▸ **DIRECTION**
Extract all lines from the data beneath that include the word "picture".

* BEGIN DATA BLOCK *

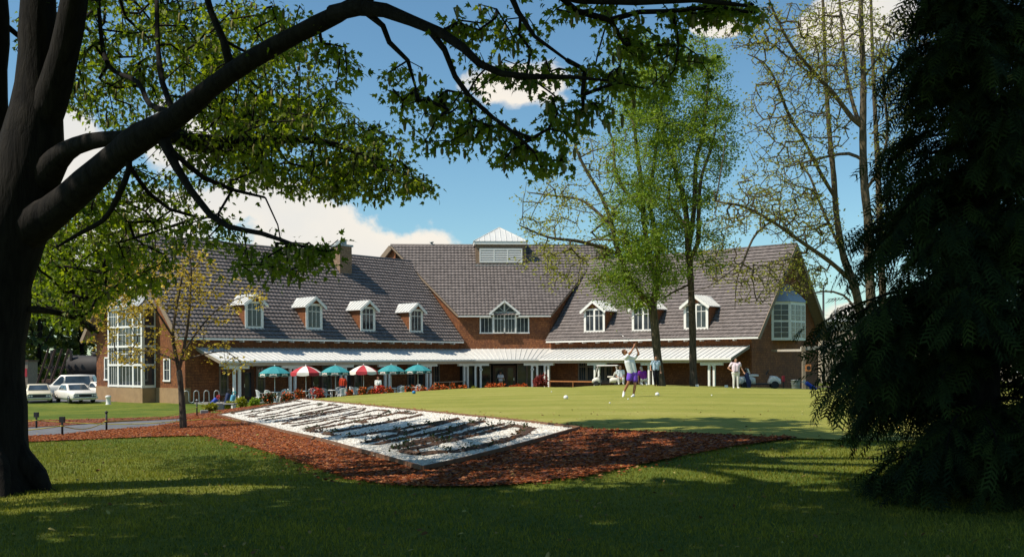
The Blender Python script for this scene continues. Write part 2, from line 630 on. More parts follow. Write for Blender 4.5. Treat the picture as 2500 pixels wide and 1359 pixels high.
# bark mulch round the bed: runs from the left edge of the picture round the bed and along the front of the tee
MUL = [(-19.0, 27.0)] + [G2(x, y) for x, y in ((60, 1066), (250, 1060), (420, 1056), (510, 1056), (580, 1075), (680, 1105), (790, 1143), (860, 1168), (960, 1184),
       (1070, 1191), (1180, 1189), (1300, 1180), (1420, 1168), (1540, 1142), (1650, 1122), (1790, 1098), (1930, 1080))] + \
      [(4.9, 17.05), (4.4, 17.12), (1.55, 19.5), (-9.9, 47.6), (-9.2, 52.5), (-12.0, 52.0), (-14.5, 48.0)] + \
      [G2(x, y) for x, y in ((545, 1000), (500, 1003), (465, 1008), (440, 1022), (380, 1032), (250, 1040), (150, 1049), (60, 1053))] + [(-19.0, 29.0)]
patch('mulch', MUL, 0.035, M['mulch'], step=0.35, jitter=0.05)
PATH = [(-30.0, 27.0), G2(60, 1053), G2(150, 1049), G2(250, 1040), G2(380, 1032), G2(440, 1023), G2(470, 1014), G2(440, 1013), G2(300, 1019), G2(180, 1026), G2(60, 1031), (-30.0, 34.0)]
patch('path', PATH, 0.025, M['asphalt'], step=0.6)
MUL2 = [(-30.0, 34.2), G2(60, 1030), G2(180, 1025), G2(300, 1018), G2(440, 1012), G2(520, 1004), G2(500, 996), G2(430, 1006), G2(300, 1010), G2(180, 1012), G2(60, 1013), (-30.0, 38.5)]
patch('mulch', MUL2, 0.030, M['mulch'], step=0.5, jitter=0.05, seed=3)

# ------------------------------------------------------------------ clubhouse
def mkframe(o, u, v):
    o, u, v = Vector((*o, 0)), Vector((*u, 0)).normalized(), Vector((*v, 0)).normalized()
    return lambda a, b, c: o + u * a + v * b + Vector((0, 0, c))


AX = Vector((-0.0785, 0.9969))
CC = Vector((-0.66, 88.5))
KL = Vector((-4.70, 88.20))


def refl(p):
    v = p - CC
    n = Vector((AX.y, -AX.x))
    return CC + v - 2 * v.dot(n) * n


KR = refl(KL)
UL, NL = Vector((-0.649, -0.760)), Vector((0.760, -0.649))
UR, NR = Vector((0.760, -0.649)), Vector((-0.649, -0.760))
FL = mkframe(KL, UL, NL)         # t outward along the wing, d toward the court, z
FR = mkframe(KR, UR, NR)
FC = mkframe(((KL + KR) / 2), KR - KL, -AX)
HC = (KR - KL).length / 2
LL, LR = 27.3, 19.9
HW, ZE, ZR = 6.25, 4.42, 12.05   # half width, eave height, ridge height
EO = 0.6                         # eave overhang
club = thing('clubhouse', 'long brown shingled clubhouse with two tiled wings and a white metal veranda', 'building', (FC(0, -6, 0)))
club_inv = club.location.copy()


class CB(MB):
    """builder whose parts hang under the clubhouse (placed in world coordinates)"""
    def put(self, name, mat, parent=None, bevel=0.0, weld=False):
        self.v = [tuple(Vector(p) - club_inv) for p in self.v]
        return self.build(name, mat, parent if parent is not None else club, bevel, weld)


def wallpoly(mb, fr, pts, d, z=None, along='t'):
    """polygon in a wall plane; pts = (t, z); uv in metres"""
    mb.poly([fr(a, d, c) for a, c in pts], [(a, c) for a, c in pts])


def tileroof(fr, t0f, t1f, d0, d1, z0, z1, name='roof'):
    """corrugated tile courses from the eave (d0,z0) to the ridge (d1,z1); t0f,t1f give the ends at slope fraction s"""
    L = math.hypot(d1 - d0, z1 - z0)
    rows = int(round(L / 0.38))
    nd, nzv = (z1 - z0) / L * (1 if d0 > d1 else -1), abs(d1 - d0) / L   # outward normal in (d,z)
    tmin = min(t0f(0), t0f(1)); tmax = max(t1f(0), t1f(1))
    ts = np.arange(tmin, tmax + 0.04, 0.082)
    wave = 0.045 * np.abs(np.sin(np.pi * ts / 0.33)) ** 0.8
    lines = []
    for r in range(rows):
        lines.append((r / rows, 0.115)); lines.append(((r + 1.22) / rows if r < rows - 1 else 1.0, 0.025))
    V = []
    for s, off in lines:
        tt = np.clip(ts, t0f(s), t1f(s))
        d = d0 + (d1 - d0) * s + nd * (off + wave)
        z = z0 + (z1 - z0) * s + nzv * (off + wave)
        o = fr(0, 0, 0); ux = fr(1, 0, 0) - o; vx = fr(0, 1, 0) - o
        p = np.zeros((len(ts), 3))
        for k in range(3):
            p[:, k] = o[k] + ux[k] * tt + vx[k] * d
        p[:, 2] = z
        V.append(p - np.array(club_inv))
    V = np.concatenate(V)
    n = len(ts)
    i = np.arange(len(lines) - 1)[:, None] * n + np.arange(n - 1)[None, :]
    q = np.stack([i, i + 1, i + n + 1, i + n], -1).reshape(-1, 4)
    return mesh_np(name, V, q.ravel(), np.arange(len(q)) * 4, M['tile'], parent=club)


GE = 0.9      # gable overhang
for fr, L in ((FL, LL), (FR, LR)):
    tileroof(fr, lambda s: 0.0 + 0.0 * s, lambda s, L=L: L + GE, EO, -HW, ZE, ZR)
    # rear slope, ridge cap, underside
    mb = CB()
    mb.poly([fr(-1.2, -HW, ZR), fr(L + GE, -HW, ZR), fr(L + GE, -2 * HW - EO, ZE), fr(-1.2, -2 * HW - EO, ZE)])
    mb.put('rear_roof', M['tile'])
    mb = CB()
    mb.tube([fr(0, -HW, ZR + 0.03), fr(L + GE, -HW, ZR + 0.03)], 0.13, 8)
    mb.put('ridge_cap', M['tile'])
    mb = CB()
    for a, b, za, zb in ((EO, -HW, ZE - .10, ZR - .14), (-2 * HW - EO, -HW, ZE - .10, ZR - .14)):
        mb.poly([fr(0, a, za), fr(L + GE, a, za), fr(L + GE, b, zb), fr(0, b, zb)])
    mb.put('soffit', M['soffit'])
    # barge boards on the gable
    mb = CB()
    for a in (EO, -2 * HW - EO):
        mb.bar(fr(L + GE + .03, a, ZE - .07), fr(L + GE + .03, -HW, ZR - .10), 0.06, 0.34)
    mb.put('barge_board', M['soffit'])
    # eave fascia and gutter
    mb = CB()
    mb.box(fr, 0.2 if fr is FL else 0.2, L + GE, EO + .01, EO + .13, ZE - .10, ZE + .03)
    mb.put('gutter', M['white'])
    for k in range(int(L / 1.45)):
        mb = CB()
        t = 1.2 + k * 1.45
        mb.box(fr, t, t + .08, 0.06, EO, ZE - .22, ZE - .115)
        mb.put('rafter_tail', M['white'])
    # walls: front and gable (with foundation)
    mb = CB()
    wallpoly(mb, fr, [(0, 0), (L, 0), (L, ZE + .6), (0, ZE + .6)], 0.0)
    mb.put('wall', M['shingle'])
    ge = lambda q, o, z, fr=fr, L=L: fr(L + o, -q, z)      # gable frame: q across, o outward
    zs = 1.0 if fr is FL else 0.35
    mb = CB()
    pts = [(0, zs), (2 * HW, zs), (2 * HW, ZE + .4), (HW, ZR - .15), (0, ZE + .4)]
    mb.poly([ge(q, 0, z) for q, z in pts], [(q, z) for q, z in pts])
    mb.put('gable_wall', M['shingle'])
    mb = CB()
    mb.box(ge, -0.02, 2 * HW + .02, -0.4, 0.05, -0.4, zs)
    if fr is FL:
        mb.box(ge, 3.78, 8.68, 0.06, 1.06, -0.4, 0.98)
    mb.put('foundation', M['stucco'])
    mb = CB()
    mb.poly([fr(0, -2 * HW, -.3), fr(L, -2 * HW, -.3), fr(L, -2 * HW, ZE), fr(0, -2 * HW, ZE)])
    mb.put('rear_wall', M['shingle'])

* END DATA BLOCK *

▸ **SOLVED EXERCISE**
The Blender Python script for this scene continues. Write part 2, from line 630 on. More parts follow. Write for Blender 4.5. Treat the picture as 2500 pixels wide and 1359 pixels high.
# bark mulch round the bed: runs from the left edge of the picture round the bed and along the front of the tee